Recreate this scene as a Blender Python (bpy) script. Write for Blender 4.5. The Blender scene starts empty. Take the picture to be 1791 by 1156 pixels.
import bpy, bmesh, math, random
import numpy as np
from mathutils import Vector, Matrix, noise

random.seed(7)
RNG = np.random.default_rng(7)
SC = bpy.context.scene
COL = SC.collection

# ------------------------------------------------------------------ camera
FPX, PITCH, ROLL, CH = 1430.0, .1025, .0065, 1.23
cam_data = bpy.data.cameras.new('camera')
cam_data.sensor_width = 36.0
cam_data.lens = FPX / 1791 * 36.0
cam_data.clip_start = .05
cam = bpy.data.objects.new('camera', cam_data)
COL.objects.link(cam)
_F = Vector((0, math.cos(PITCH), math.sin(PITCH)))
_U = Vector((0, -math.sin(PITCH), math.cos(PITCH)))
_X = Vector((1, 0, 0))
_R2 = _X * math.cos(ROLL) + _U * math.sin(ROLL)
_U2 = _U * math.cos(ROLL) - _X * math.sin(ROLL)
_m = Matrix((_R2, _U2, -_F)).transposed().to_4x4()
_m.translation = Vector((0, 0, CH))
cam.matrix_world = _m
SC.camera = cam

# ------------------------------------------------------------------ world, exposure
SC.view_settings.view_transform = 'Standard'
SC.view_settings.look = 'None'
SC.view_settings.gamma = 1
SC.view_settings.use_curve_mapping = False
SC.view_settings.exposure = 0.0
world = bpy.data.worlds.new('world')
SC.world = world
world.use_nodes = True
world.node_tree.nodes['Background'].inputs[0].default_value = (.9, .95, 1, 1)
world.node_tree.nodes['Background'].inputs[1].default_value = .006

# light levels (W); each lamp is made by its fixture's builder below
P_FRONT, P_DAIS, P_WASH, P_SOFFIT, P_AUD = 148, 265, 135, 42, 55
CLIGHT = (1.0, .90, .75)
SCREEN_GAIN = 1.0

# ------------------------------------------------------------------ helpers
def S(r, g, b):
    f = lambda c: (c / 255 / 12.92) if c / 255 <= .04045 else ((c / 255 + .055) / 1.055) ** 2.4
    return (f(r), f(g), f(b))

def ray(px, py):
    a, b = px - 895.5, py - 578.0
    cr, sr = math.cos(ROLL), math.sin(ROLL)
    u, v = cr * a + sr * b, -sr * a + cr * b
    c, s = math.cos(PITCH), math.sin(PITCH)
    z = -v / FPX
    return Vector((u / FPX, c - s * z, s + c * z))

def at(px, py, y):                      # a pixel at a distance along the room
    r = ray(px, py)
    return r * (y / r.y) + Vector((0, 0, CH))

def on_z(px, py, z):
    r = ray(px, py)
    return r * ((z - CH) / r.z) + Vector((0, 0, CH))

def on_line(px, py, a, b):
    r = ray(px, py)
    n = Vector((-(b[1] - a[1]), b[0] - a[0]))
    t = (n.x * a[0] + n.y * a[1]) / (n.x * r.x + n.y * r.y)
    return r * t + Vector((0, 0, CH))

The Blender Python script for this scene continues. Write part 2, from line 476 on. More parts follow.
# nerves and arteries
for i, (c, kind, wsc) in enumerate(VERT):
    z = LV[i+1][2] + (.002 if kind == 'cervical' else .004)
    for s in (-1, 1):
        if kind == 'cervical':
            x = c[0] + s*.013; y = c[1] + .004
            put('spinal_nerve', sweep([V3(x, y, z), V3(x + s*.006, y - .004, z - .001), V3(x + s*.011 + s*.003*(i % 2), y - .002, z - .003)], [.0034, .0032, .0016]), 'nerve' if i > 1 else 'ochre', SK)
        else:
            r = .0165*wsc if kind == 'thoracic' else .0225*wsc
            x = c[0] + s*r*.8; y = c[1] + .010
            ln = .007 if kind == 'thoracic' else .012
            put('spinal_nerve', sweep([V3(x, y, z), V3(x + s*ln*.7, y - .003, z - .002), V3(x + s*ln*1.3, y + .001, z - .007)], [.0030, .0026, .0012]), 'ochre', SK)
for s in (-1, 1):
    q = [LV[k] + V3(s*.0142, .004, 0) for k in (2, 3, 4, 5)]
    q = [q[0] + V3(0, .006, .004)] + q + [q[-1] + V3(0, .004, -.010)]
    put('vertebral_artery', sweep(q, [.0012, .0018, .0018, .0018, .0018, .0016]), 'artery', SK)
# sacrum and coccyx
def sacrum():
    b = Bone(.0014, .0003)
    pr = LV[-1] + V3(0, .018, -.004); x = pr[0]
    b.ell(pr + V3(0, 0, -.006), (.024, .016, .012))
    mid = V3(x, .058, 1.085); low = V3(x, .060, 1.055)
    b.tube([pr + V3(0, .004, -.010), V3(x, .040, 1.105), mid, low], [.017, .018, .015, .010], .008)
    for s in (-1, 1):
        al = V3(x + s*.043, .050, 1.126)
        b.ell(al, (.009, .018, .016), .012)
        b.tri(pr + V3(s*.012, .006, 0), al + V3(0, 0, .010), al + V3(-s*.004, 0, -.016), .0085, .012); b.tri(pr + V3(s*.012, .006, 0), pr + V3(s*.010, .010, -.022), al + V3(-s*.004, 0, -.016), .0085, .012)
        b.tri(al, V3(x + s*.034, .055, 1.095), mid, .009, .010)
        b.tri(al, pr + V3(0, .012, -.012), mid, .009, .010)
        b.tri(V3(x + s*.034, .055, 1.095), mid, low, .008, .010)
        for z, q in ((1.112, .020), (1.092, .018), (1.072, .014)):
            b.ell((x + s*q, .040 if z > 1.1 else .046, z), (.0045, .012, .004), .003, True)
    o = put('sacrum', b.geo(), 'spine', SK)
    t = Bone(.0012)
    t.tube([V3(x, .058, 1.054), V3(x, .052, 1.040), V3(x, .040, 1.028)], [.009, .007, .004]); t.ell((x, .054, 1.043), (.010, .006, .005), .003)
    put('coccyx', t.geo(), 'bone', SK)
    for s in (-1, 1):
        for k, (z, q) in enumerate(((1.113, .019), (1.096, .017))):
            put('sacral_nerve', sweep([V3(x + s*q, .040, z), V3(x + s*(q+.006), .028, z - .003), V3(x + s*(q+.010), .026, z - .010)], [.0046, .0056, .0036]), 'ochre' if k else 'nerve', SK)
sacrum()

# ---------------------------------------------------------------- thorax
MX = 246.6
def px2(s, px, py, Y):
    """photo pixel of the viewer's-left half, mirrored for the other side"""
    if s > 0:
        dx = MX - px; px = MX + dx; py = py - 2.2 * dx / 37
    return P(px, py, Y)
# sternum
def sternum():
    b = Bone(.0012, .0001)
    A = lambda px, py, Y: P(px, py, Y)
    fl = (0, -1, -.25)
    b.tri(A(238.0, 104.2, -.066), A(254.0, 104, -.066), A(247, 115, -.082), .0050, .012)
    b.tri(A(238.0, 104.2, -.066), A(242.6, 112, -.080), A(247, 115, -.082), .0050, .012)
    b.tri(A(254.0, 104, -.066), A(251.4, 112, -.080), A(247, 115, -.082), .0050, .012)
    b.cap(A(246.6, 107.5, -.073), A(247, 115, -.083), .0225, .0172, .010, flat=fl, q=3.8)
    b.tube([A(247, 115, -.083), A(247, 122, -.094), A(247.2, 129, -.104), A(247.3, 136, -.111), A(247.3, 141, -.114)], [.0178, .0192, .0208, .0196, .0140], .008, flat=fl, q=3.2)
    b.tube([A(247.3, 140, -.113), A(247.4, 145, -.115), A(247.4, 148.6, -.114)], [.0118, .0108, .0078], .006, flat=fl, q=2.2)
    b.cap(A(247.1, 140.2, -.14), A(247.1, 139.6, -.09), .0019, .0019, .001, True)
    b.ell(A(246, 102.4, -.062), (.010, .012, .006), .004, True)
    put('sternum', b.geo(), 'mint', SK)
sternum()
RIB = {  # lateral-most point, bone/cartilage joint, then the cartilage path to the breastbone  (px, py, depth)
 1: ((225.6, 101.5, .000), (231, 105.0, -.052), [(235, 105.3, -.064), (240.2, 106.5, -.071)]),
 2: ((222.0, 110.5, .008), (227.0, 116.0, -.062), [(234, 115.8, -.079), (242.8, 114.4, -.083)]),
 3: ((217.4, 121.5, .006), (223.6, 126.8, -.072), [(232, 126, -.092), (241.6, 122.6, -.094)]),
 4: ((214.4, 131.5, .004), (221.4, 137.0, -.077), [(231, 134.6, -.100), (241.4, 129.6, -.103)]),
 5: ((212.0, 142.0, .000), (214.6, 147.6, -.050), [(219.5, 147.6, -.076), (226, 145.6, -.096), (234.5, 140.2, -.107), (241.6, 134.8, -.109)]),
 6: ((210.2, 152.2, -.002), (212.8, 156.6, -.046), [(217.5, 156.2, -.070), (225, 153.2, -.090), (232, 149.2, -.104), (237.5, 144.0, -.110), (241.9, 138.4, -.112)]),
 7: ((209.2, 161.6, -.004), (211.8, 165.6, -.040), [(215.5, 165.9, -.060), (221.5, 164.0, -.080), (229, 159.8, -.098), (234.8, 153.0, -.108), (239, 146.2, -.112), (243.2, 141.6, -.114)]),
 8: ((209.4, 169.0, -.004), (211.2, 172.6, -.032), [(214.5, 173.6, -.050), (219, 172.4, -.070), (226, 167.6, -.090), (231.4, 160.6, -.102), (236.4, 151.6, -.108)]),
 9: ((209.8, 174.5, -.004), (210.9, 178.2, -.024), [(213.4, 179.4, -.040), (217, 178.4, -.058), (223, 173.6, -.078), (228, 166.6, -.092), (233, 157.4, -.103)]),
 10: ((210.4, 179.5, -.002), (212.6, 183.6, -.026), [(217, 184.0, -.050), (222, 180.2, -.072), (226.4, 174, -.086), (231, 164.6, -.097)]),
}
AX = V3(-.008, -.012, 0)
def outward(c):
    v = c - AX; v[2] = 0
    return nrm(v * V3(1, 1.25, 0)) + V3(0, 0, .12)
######
TASK DESCRIPTION: Write out exactly, please, the lines beginning at the start of the material and ending with the line that holds "SC.camera = cam", both included.

THE OUTPUT:
Recreate this scene as a Blender Python (bpy) script. Write for Blender 4.5. The Blender scene starts empty. Take the picture to be 1791 by 1156 pixels.
import bpy, bmesh, math, random
import numpy as np
from mathutils import Vector, Matrix, noise

random.seed(7)
RNG = np.random.default_rng(7)
SC = bpy.context.scene
COL = SC.collection

# ------------------------------------------------------------------ camera
FPX, PITCH, ROLL, CH = 1430.0, .1025, .0065, 1.23
cam_data = bpy.data.cameras.new('camera')
cam_data.sensor_width = 36.0
cam_data.lens = FPX / 1791 * 36.0
cam_data.clip_start = .05
cam = bpy.data.objects.new('camera', cam_data)
COL.objects.link(cam)
_F = Vector((0, math.cos(PITCH), math.sin(PITCH)))
_U = Vector((0, -math.sin(PITCH), math.cos(PITCH)))
_X = Vector((1, 0, 0))
_R2 = _X * math.cos(ROLL) + _U * math.sin(ROLL)
_U2 = _U * math.cos(ROLL) - _X * math.sin(ROLL)
_m = Matrix((_R2, _U2, -_F)).transposed().to_4x4()
_m.translation = Vector((0, 0, CH))
cam.matrix_world = _m
SC.camera = cam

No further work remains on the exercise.